I had no trouble teaching three year olds and keeping their attention, though I did have the luxury of small groups and that does make it easier.

I also know of hundreds of teachers who teach two year olds and love it, getting great results.

One has to use games, stories and songs. Use real objects where you can, use movement, acting out the stories, acting out the songs, miming and so on.

Remember that there are more action songs than head shoulders knees and toes!!

ANY song can have actions - just make up specific actions for key vocabulary words that appear in the song.
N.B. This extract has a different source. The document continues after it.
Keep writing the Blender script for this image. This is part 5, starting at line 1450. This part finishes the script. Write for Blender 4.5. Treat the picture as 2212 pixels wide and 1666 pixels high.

To check out my stories, games and matching songs with animal masks and activities, please visit the link below. Those resources may be used as a complete curriculum or as extras to fit in with something you may already be following.


Sun Apr 19, 2009 9:01 pm

Joined: Fri Apr 17, 2009 9:33 pm
Posts: 31
Location: Catalonia, Spain
I don't think there's a minimum age for learning a secundary language. I think there are other facts that makes teaching more or less difficult for children. For example, here in Catalonia, Spain we're dealing with an important number of immigrant students from all over the world. With these mixed classes there are other things to teach which are more important than a secundary language. In my opinion, at the age of three they must learn habbits and how to be in a classroom. If I was to choose an age for learning a segundary language it would be at four years old.

Gather ye rosebuds while ye may

Thu Apr 23, 2009 7:56 pm

Joined: Fri Apr 24, 2009 4:12 pm
Posts: 4
I don't think any age is too young to learn a language. In the end it will make it easier when they are adults if they started learning English, or any other language, when they were very young. I look at my cousins who are now 8 years old and they are fluent in both English and Finnish.